--- PROVIDED MATERIAL ---

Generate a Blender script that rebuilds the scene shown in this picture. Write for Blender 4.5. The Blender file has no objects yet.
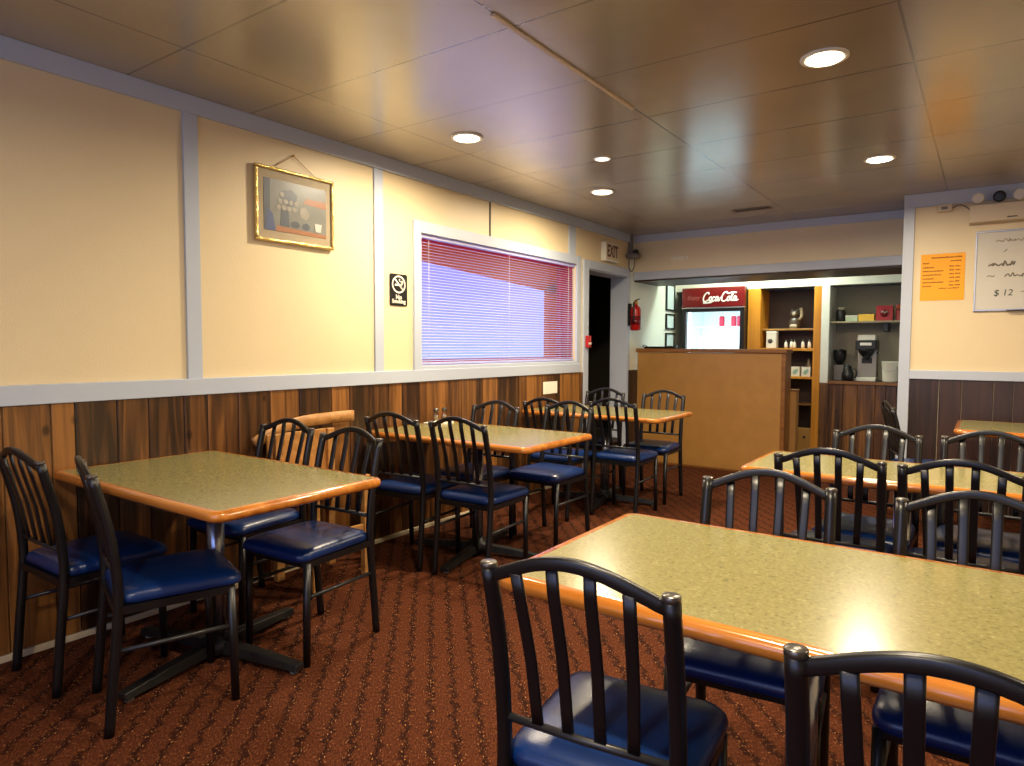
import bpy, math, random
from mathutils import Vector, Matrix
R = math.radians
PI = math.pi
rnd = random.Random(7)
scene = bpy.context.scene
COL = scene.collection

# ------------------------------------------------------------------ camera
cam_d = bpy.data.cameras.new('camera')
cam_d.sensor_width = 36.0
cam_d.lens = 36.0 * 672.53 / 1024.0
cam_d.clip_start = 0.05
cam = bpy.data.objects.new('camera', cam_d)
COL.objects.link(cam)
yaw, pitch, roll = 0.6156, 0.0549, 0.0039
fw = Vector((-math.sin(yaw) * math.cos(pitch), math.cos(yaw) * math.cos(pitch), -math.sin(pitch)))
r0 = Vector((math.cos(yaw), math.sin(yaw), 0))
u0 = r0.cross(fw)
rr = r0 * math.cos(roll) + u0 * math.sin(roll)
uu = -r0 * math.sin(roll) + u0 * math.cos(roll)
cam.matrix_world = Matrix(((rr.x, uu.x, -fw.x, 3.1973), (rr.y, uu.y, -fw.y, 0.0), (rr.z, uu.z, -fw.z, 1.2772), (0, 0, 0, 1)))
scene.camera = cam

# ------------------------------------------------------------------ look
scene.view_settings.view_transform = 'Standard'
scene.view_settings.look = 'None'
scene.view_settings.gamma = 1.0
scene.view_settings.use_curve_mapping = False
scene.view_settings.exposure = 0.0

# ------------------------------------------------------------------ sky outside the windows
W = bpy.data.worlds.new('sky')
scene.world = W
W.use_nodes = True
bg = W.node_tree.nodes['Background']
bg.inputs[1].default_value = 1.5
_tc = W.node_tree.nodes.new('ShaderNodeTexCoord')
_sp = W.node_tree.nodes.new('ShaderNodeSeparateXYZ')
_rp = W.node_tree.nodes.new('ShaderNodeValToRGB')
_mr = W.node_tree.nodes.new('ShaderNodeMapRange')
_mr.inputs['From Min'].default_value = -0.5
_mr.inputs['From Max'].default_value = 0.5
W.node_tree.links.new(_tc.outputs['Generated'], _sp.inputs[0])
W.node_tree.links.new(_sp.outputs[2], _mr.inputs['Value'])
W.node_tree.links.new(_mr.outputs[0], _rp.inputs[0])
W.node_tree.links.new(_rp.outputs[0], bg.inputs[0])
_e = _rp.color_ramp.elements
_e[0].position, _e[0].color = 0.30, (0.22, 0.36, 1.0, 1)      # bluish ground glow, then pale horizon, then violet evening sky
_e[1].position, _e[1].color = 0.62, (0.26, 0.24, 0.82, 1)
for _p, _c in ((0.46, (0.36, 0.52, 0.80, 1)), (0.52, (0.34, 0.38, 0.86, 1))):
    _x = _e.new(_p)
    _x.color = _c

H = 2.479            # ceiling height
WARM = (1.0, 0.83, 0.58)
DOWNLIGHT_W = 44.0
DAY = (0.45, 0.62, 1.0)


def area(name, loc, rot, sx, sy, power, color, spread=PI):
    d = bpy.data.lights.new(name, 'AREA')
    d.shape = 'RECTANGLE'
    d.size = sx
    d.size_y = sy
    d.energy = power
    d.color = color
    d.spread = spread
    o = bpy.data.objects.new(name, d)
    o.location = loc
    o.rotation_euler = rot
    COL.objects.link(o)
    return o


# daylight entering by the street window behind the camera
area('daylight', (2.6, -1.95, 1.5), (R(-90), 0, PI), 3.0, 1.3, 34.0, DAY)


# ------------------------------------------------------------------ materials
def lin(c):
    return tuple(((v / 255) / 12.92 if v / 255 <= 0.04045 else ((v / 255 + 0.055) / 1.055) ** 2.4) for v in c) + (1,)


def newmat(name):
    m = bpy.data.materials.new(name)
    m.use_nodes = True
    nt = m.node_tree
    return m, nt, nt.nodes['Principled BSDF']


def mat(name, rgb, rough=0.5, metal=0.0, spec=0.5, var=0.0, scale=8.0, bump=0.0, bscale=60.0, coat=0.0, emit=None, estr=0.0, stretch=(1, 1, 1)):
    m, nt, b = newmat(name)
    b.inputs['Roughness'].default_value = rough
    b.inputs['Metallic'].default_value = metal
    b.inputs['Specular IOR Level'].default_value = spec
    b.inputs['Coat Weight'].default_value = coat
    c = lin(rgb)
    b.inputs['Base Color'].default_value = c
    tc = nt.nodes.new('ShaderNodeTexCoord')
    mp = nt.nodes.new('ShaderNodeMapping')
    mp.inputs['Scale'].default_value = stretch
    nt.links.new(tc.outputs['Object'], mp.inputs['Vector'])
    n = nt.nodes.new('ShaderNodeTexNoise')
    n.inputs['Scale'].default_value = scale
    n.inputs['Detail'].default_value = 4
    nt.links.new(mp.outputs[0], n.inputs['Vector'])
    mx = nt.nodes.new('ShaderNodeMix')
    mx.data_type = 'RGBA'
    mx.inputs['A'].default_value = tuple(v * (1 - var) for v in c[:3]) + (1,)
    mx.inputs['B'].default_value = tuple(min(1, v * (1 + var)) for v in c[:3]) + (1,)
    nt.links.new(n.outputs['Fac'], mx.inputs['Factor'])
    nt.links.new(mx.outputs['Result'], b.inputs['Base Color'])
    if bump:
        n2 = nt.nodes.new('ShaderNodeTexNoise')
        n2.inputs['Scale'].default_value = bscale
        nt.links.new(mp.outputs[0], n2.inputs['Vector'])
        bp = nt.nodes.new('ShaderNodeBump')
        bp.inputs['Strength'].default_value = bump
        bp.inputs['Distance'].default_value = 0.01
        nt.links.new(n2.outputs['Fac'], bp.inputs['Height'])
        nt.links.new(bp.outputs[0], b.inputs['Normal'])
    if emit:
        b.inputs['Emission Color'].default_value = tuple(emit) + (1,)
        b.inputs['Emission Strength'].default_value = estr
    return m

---

■ **WRITTEN TASK**
Repeat the data exactly, dropping every picture it holds.

■ **FULL RESPONSE**
Generate a Blender script that rebuilds the scene shown in this picture. Write for Blender 4.5. The Blender file has no objects yet.
import bpy, math, random
from mathutils import Vector, Matrix
R = math.radians
PI = math.pi
rnd = random.Random(7)
scene = bpy.context.scene
COL = scene.collection

# ------------------------------------------------------------------ camera
cam_d = bpy.data.cameras.new('camera')
cam_d.sensor_width = 36.0
cam_d.lens = 36.0 * 672.53 / 1024.0
cam_d.clip_start = 0.05
cam = bpy.data.objects.new('camera', cam_d)
COL.objects.link(cam)
yaw, pitch, roll = 0.6156, 0.0549, 0.0039
fw = Vector((-math.sin(yaw) * math.cos(pitch), math.cos(yaw) * math.cos(pitch), -math.sin(pitch)))
r0 = Vector((math.cos(yaw), math.sin(yaw), 0))
u0 = r0.cross(fw)
rr = r0 * math.cos(roll) + u0 * math.sin(roll)
uu = -r0 * math.sin(roll) + u0 * math.cos(roll)
cam.matrix_world = Matrix(((rr.x, uu.x, -fw.x, 3.1973), (rr.y, uu.y, -fw.y, 0.0), (rr.z, uu.z, -fw.z, 1.2772), (0, 0, 0, 1)))
scene.camera = cam

# ------------------------------------------------------------------ look
scene.view_settings.view_transform = 'Standard'
scene.view_settings.look = 'None'
scene.view_settings.gamma = 1.0
scene.view_settings.use_curve_mapping = False
scene.view_settings.exposure = 0.0

# ------------------------------------------------------------------ sky outside the windows
W = bpy.data.worlds.new('sky')
scene.world = W
W.use_nodes = True
bg = W.node_tree.nodes['Background']
bg.inputs[1].default_value = 1.5
_tc = W.node_tree.nodes.new('ShaderNodeTexCoord')
_sp = W.node_tree.nodes.new('ShaderNodeSeparateXYZ')
_rp = W.node_tree.nodes.new('ShaderNodeValToRGB')
_mr = W.node_tree.nodes.new('ShaderNodeMapRange')
_mr.inputs['From Min'].default_value = -0.5
_mr.inputs['From Max'].default_value = 0.5
W.node_tree.links.new(_tc.outputs['Generated'], _sp.inputs[0])
W.node_tree.links.new(_sp.outputs[2], _mr.inputs['Value'])
W.node_tree.links.new(_mr.outputs[0], _rp.inputs[0])
W.node_tree.links.new(_rp.outputs[0], bg.inputs[0])
_e = _rp.color_ramp.elements
_e[0].position, _e[0].color = 0.30, (0.22, 0.36, 1.0, 1)      # bluish ground glow, then pale horizon, then violet evening sky
_e[1].position, _e[1].color = 0.62, (0.26, 0.24, 0.82, 1)
for _p, _c in ((0.46, (0.36, 0.52, 0.80, 1)), (0.52, (0.34, 0.38, 0.86, 1))):
    _x = _e.new(_p)
    _x.color = _c

H = 2.479            # ceiling height
WARM = (1.0, 0.83, 0.58)
DOWNLIGHT_W = 44.0
DAY = (0.45, 0.62, 1.0)


def area(name, loc, rot, sx, sy, power, color, spread=PI):
    d = bpy.data.lights.new(name, 'AREA')
    d.shape = 'RECTANGLE'
    d.size = sx
    d.size_y = sy
    d.energy = power
    d.color = color
    d.spread = spread
    o = bpy.data.objects.new(name, d)
    o.location = loc
    o.rotation_euler = rot
    COL.objects.link(o)
    return o


# daylight entering by the street window behind the camera
area('daylight', (2.6, -1.95, 1.5), (R(-90), 0, PI), 3.0, 1.3, 34.0, DAY)


# ------------------------------------------------------------------ materials
def lin(c):
    return tuple(((v / 255) / 12.92 if v / 255 <= 0.04045 else ((v / 255 + 0.055) / 1.055) ** 2.4) for v in c) + (1,)


def newmat(name):
    m = bpy.data.materials.new(name)
    m.use_nodes = True
    nt = m.node_tree
    return m, nt, nt.nodes['Principled BSDF']


def mat(name, rgb, rough=0.5, metal=0.0, spec=0.5, var=0.0, scale=8.0, bump=0.0, bscale=60.0, coat=0.0, emit=None, estr=0.0, stretch=(1, 1, 1)):
    m, nt, b = newmat(name)
    b.inputs['Roughness'].default_value = rough
    b.inputs['Metallic'].default_value = metal
    b.inputs['Specular IOR Level'].default_value = spec
    b.inputs['Coat Weight'].default_value = coat
    c = lin(rgb)
    b.inputs['Base Color'].default_value = c
    tc = nt.nodes.new('ShaderNodeTexCoord')
    mp = nt.nodes.new('ShaderNodeMapping')
    mp.inputs['Scale'].default_value = stretch
    nt.links.new(tc.outputs['Object'], mp.inputs['Vector'])
    n = nt.nodes.new('ShaderNodeTexNoise')
    n.inputs['Scale'].default_value = scale
    n.inputs['Detail'].default_value = 4
    nt.links.new(mp.outputs[0], n.inputs['Vector'])
    mx = nt.nodes.new('ShaderNodeMix')
    mx.data_type = 'RGBA'
    mx.inputs['A'].default_value = tuple(v * (1 - var) for v in c[:3]) + (1,)
    mx.inputs['B'].default_value = tuple(min(1, v * (1 + var)) for v in c[:3]) + (1,)
    nt.links.new(n.outputs['Fac'], mx.inputs['Factor'])
    nt.links.new(mx.outputs['Result'], b.inputs['Base Color'])
    if bump:
        n2 = nt.nodes.new('ShaderNodeTexNoise')
        n2.inputs['Scale'].default_value = bscale
        nt.links.new(mp.outputs[0], n2.inputs['Vector'])
        bp = nt.nodes.new('ShaderNodeBump')
        bp.inputs['Strength'].default_value = bump
        bp.inputs['Distance'].default_value = 0.01
        nt.links.new(n2.outputs['Fac'], bp.inputs['Height'])
        nt.links.new(bp.outputs[0], b.inputs['Normal'])
    if emit:
        b.inputs['Emission Color'].default_value = tuple(emit) + (1,)
        b.inputs['Emission Strength'].default_value = estr
    return m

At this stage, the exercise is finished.